■トルコ中銀は政策金利を据え置き
トルコ中銀は昨日(6月12日)行われた政策会合で政策金利を24%に据え置くことを決定しました。据え置きは市場コンセンサスであったため為替に大きな影響は出ませんでした。
(出所:Bloombergのデータを基にザイFX!編集部が作成)
私も据え置きを予想していましたが、トルコ中銀の声明文の中身が気になっていました。
昨日(6月12日)に公表された声明文は、前回の声明文に比べ引き締め姿勢がトーンダウンしていることが明らかで非常に興味深かったです。
たとえば、前回は「輸入コストとインフレ期待の高さが物価安定に対するリスクを増大させている」という説明がありましたが、今回は「金融引き締めがインフレの低下を下支えしている」と説明されています。
また、前回使われた「インフレ見通しにおいて目に見える形での健全化が実現するまで引き締めを続ける」という文書が消え、「インフレの低下を加速させるために引き締め姿勢を維持」という文書が入っています。
■7月の政策会合で利下げの可能性高い
トルコ語の原文から和訳しているので日本の皆さんには伝わりづらいと思いますが、これらは明らかなトーンダウンを示唆していて、7月25日(木)に行われる次の政策会合で利下げが行われる可能性が高いと考えます。
【参考記事】
●トルコ中銀は、政策金利を28%にすべき! トルコリラ安定には早期の利上げが必要(5月15日、エミン・ユルマズ)
今回はイスタンブール市長選挙の再選挙の10日前であり、トルコ中銀はいずれにせよ利下げができなかったと考えます。
このタイミングでの利下げがトルコリラの急落を招き、選挙戦に影響が出る可能性があったからです。しかし、足元のインフレ率の低下によってトルコの実質金利は10%を超えていて、本来であれば利下げに踏み切らないといけないレベルです。
(出所:Bloomberg)
■2021年まで本格的な景気回復は難しいか
今週(6月10日~)フィッチ社がトルコ経済をテーマにしたオンラインセミナーを開催していました。
フィッチ社は、2019年の第二四半期のGDPもネガティブになると考えているようで、2019年通期でマイナス1.1%のGDP成長率を予想しています。
また、来年(2020年)についても相当弱気の見通しで、2021年まで本格的な景気回復は難しいと考えているようです。
直近ではトルコの景気後退が長引くのではないかとの見方はトルコ国内でも広がっています。トルコ政府もこれを認知しているようで、色々な景気刺激策を準備し始めました。また、クレジットカードの規制など貸出規制も緩和の方向に動いています。

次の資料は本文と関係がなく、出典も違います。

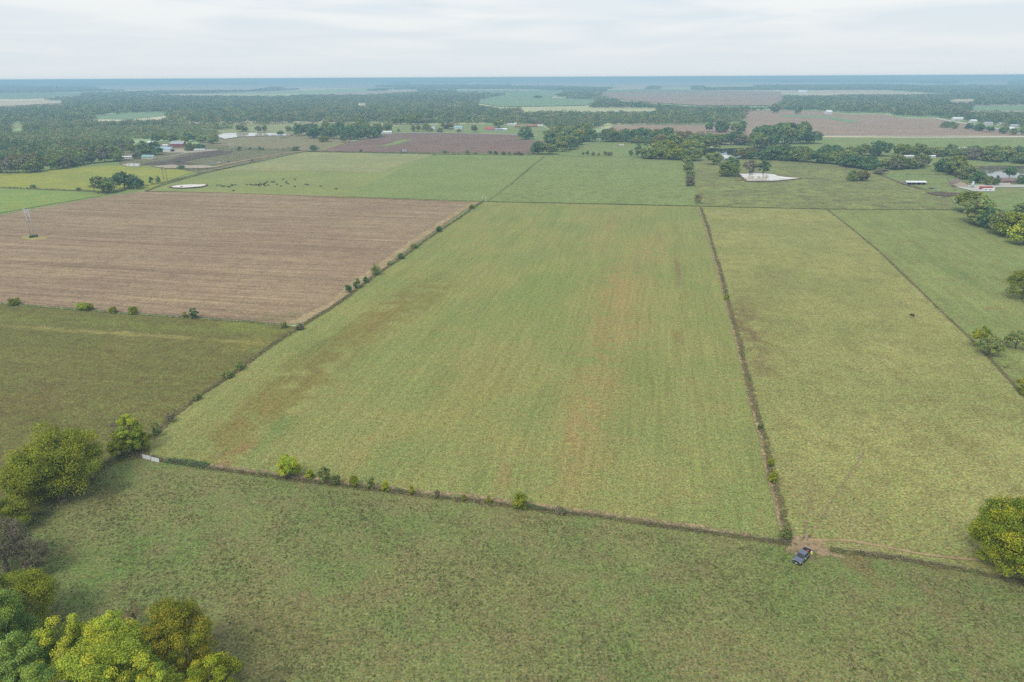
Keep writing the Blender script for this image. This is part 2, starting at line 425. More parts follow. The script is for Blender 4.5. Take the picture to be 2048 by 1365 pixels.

昨日(6月12日)、クレジットカードの分割払いは家具購入においては12カ月から18カ月に、テレビを除く電気製品では3カ月から6カ月に、3500リラを超えないテレビ購入の場合に9カ月から12カ月に延長できるようになりました。
クレジットカード債務は社会問題になっていたため、政府は数年前からクレジットカードの分割払いの回数を制限していましたが、景気後退を受け規制緩和の方向に動き出したようです。
■G20でS-400問題に進展なければトルコリラ売り要因に
今後のトルコリラですが、イスタンブール市長選挙まで大きな動きはなく底堅く推移すると考えます。
(リアルタイムチャートはこちら → FXチャート&レート:トルコリラ/円 日足)
原油価格が足元で大きく下落していることが、トルコリラを下支えしています。
(出所:Bloomberg)
S-400問題もG20サミットでのエルドアン・トランプ首脳会談への期待があり、現時点でトルコリラの売り材料になっていません。
【参考記事】
●トルコリラ上昇の裏に「祭り」と「原油」の影!? 今後の動向を支配する2つの要因とは?(6月5日、エミン・ユルマズ)
しかし、この問題でトルコに与えられている期間はあまり長くないので、G20でなんからの進展がない限り、7月にトルコリラの売り要因になる可能性が高いと考えます。